I took three chapters out of my book.

It began as an experiment: I’d gotten a note from one of my beta readers that the first few chapters felt different in tone and objective than the rest of the book, and it was true: they all took place on the road in kind of a road-trip vibe and leaned heavily on ‘shenanigans’ between the characters as a way to introduce their various ways of interacting with each other and with the world. They felt like solid chapters and I was proud of them, but I wondered, you know, just theoretically, what it might be like if I took them out and began the story with the character’s arrival in Chicago.

I decided to give it a try.

I saved the prologue and the first four chapters into a new document so that I could cut and paste freely. Then I went through and highlighted the most important bits of exposition: character descriptions, important props, and characters and events that get mentioned again later and will need to be set up. It seemed like a surprisingly manageable amount of content to be redistributed. I felt optimistic.

I began to fiddle with bits and pieces: replacing dialogue, removing minor characters, re-prioritizing what themes and plot elements got introduced. I found that I could set up nearly all the information that I needed in a few pages by having the character relay the information to the audience directly instead of showing it blow-by-blow. It’s not a technique I like to lean heavily on because it can slip into a kind of “Harry-The-Explainer” voice very easily, but for the sake of my experiment it worked pretty well, and for the sake of my wordcount it helped me eliminate about nine thousand words.

More dead darlings.

I feel like it’s safe to say that I’ve gotten enough “distance” from my work to be able to make the deep cuts.

It would be easy to dismiss these chapters as not being necessary. Maybe the agents that I’m querying out there are throwing up their hands in exasperation saying “we TOLD you to send us your most polished version! Why were these chapters even in it if they were so easy to cut?!” But they were necessary at the time. There was a book I needed to write and it was nine hundred and twenty seven pages long. And now that I’ve done that, I need to hone it down into something that can hold an edge.

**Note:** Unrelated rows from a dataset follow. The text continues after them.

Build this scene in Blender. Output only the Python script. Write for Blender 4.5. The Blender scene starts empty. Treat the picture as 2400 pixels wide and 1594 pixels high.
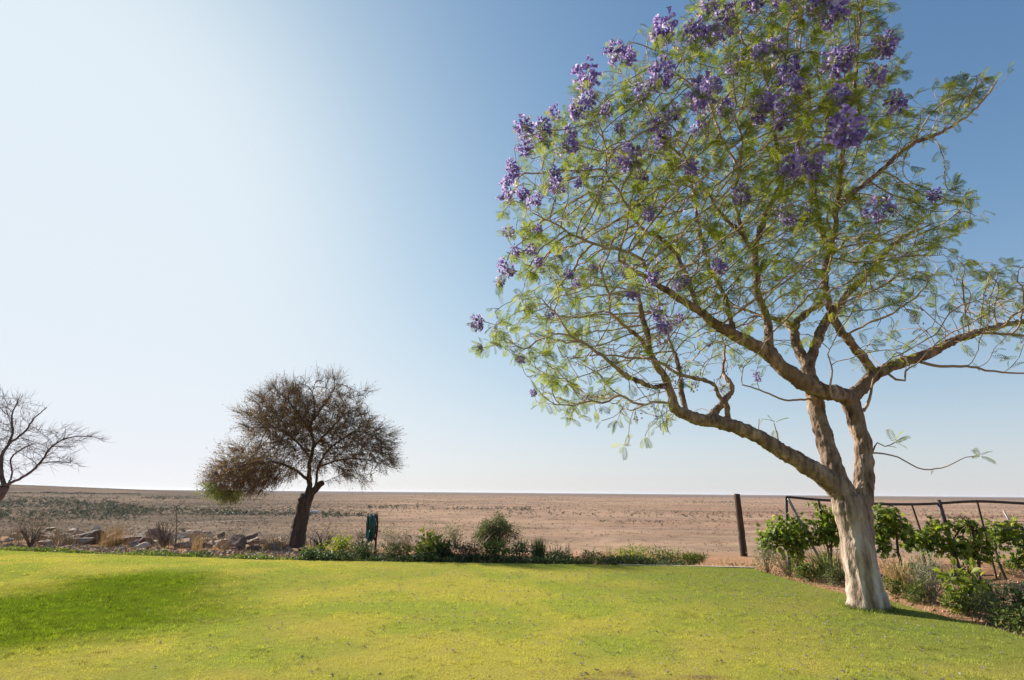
import bpy, math, random
import numpy as np
from mathutils import Vector, Matrix, Quaternion, kdtree

random.seed(7)
RNG = np.random.default_rng(11)
SC = bpy.context.scene
COL = SC.collection

# ------------------------------------------------------------------ camera, sky, sun, exposure
FPX = 1300.0
PITCH = math.atan(357 / FPX)
ROLL = math.radians(0.5)
EYE = np.array([0.0, 0.0, 1.65])
_fw = np.array([0, math.cos(PITCH), math.sin(PITCH)])
_u0 = np.array([0, -math.sin(PITCH), math.cos(PITCH)])
_r0 = np.array([1.0, 0, 0])
CR = math.cos(ROLL) * _r0 + math.sin(ROLL) * _u0
CU = -math.sin(ROLL) * _r0 + math.cos(ROLL) * _u0
cam_data = bpy.data.cameras.new('camera')
cam = bpy.data.objects.new('camera', cam_data)
COL.objects.link(cam)
cam_data.sensor_width = 36.0
cam_data.lens = 36.0 * FPX / 2400.0
cam_data.clip_start = 0.05
cam_data.clip_end = 200000
m = Matrix.Identity(4)
for i in range(3):
    m[i][0], m[i][1], m[i][2], m[i][3] = CR[i], CU[i], -_fw[i], EYE[i]
cam.matrix_world = m
SC.camera = cam

SUN_AZ = math.radians(46.0)      # left of the view direction
SUN_EL = math.radians(24.0)
world = bpy.data.worlds.new('World')
SC.world = world
world.use_nodes = True
wn = world.node_tree
sky = wn.nodes.new('ShaderNodeTexSky')
sky.sky_type = 'NISHITA'
sky.sun_disc = False
sky.sun_elevation = SUN_EL
sky.sun_rotation = -SUN_AZ
sky.altitude = 900
sky.air_density = 1.0
sky.dust_density = 4.0
sky.ozone_density = 1.0
EXPOSURE = 1.12
SKY_STRENGTH = 0.1
SKY_GAIN = (0.1197, 0.148, 0.1617)                  # what the film made of the raw sky
# film response of the bright sky (a soft shoulder instead of a hard clip), then the pale dust low over the horizon
_sep = wn.nodes.new('ShaderNodeSeparateColor')
_com = wn.nodes.new('ShaderNodeCombineColor')
wn.links.new(sky.outputs['Color'], _sep.inputs[0])


def _math(op, a, b=0.0, c=0.0):
    n = wn.nodes.new('ShaderNodeMath')
    n.operation = op
    for i_, v_ in enumerate((a, b, c)):
        if isinstance(v_, bpy.types.NodeSocket):
            wn.links.new(v_, n.inputs[i_])
        else:
            n.inputs[i_].default_value = v_
    return n.outputs[0]


for _i in range(3):
    _x = _math('POWER', _math('MULTIPLY', _sep.outputs[_i], SKY_GAIN[_i]), 1.1)
    _y = _math('SUBTRACT', 1.0, _math('EXPONENT', _math('MULTIPLY', _x, -1.893)))
    _y = _math('MULTIPLY', _y, (0.77, 0.863, 0.947)[_i])
    wn.links.new(_y, _com.inputs[_i])
_tc = wn.nodes.new('ShaderNodeTexCoord')
_xyz = wn.nodes.new('ShaderNodeSeparateXYZ')
wn.links.new(_tc.outputs['Generated'], _xyz.inputs[0])
_low = _math('MULTIPLY', _math('EXPONENT', _math('MULTIPLY', _math('MAXIMUM', _xyz.outputs['Z'], 0.0), -7.27)), 0.671)
_mx = wn.nodes.new('ShaderNodeMix')
_mx.data_type = 'RGBA'
wn.links.new(_low, _mx.inputs[0])
wn.links.new(_com.outputs[0], _mx.inputs[6])
_mx.inputs[7].default_value = (0.97, 0.925, 0.955, 1)
_sc = wn.nodes.new('ShaderNodeVectorMath')
_sc.operation = 'SCALE'
_sc.inputs['Scale'].default_value = 1.0 / (SKY_STRENGTH * 2 ** EXPOSURE)
wn.links.new(_mx.outputs[2], _sc.inputs[0])
wn.links.new(_sc.outputs[0], wn.nodes['Background'].inputs['Color'])
wn.nodes['Background'].inputs['Strength'].default_value = SKY_STRENGTH

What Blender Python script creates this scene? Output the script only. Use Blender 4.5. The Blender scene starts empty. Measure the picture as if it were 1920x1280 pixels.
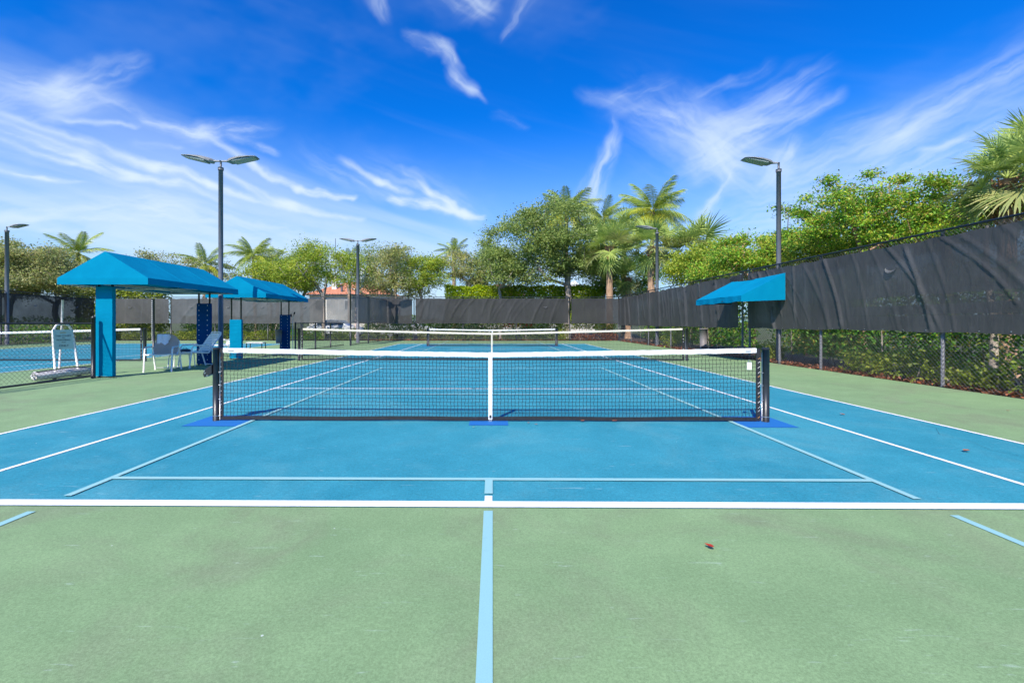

So, I feel good about the progress so far. The overall arc of the story is in a bit of disarray at the moment while I tinker with plotlines and character arcs, but it’s exciting to watch it evolve. It keeps me distracted from the rejection letters that continue to filter in (just got another one today), and help me to remember that the project is alive and needs to keep growing. And when it’s ready for the world, the world will be ready to welcome it.

~ by Gwydhar Gebien on October 23, 2019.